There are great restaurants along the southern edge of the neighbourhood, along Eglinton Avenue West. Jerusalem is a neighbourhood institution, and has been serving Middle Eastern food here since 1971; locals also love Frida for high-end Mexican cuisine. Bi Bim Bap is popular for traditional Korean meals served in stone bowls – be sure to try the cinnamon dessert tea. Thobor’s magnificient bakery is the real gem of the neighbourhood, though, run by a baker and chocolatier educated and trained in Paris. Their epic chocolate baguette was featured in the Toronto Star, and sells out fast. It’s a must-stop shop for folks in the know. The eastern corner of the community is captured by the 25-year-old Avenue Road-Eglinton Community Association, which monitors developments and hosts neighbourhood walks and summer sidewalk sales in the business district.
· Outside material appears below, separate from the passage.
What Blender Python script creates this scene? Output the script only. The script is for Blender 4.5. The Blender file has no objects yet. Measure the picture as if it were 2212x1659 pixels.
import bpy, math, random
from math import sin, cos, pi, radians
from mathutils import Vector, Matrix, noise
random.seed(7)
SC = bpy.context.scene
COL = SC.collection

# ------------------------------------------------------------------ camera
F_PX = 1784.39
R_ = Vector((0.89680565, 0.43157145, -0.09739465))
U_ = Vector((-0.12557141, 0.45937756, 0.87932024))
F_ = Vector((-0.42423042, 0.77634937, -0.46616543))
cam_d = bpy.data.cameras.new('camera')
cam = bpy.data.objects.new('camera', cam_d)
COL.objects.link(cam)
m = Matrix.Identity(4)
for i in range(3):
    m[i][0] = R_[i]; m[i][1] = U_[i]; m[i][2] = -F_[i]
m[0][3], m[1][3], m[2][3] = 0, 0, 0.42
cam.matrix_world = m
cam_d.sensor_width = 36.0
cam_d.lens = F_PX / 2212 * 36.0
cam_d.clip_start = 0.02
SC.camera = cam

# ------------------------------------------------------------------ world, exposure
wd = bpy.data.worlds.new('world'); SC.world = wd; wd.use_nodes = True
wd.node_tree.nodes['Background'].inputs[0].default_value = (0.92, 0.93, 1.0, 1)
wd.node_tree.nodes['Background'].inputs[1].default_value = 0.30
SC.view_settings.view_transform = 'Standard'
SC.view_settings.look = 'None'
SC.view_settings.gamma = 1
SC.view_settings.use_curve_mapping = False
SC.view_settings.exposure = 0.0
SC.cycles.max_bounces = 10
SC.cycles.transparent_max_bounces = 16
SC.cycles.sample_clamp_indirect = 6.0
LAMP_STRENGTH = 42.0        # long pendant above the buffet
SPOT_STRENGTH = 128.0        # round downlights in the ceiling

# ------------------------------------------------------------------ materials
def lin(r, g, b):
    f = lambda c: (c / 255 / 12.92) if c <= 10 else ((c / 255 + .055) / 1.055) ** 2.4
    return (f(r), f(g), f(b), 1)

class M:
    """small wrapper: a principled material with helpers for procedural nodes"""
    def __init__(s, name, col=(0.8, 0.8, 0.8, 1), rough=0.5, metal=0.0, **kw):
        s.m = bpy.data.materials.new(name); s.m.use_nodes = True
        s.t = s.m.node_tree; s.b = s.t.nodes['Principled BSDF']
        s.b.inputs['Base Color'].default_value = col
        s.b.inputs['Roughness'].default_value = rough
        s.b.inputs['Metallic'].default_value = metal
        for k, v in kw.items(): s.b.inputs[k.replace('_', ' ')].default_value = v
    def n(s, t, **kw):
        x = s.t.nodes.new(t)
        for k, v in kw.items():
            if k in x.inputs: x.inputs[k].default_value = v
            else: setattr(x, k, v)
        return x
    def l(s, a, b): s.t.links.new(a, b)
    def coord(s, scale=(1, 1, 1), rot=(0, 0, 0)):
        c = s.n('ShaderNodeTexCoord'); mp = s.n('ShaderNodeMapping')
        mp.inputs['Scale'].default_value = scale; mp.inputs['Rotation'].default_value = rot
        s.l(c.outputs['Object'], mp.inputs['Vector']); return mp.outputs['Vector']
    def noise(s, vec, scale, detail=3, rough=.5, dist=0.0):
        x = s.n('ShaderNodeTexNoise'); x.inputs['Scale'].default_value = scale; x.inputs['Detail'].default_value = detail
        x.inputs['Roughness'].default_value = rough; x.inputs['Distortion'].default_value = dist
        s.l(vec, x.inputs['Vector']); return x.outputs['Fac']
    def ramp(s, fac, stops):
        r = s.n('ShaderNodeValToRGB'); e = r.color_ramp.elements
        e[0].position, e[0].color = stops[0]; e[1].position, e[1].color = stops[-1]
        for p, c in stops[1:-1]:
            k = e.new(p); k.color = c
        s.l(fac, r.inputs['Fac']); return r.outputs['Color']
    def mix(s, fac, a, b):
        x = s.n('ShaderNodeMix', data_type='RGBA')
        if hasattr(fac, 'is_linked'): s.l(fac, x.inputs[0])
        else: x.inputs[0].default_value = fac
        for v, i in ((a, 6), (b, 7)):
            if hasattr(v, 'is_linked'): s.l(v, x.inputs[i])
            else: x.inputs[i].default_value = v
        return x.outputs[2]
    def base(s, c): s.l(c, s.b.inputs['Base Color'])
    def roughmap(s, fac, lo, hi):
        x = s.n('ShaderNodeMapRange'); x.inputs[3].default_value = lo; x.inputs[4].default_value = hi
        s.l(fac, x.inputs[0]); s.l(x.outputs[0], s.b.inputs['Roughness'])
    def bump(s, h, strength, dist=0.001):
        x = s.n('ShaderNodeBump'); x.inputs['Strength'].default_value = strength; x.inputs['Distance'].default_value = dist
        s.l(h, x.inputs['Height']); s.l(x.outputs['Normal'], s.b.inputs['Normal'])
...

The stretch of Eglinton Avenue just west of the community is home to the York-Eglinton Business Improvement Area, which represents over 200 business and bills itself as an international market featuring Carribbean, Latin and Italian flavours.

A little bit of history:

The history of Forest Hill north is tied to that of its cousin to the south. John Wickson’s first summer home was built on the boundary between the two halves, where Eglinton Avenue and Old Forest Hill Road now meet. As the area around Wickson’s home developed in the late 1880s, the area that is now Forest Hill North became the site of the Toronto Beltline Railway. The line failed after two years of operation, and the land around it fell into disuse.
This set the stage for one of the most interesting periods in the neighbourhood’s history, when the community became ground zero for one of Toronto’s first big battles over bike lanes. In the early 1970s, CN tried to sell part of the land. Some city officials – including local librarian and alderman Kay Gardner – wanted to turn the rail bed into a bike path, but they met with resistance from homeowners and the mayor, who worried about vandals and safety issues. The bike trail advocates won that battle, and the city eventually purchased all the beltline lands. By the early 1990s, the rail bed had been fully converted into a bike trail, and in 2000, the area of the trail that runs through Forest Hill North was designated the Kay Gardner Beltline Park.

The Commute:

The Eglinton West subway station is right in the south-west corner of the community, making the commute to downtown Toronto exceptionally fast. The TTC will get you to Union Station in under 30 minutes, or you can drive in about 25 minutes. Cycling will take about 45 minutes. Travelling to Yonge and Bloor is a little bit faster: 20 minutes by car, 35 minutes on transit and about 30 minutes. The neighbourhood sits right alongside Allen Road, which can whisk you up to the 401 in a few short minutes and get you on your way out of the city, lickety-split.


Beautiful homes, excellent schools and exceptional access to Toronto’s green spaces via the Beltline Trail make this a perfect home for active families. The Beltline Trail is a lush, nine-kilometer trail that starts in Forest Hill North and carries local runners and cyclists to some of the nicest urban parks in the city.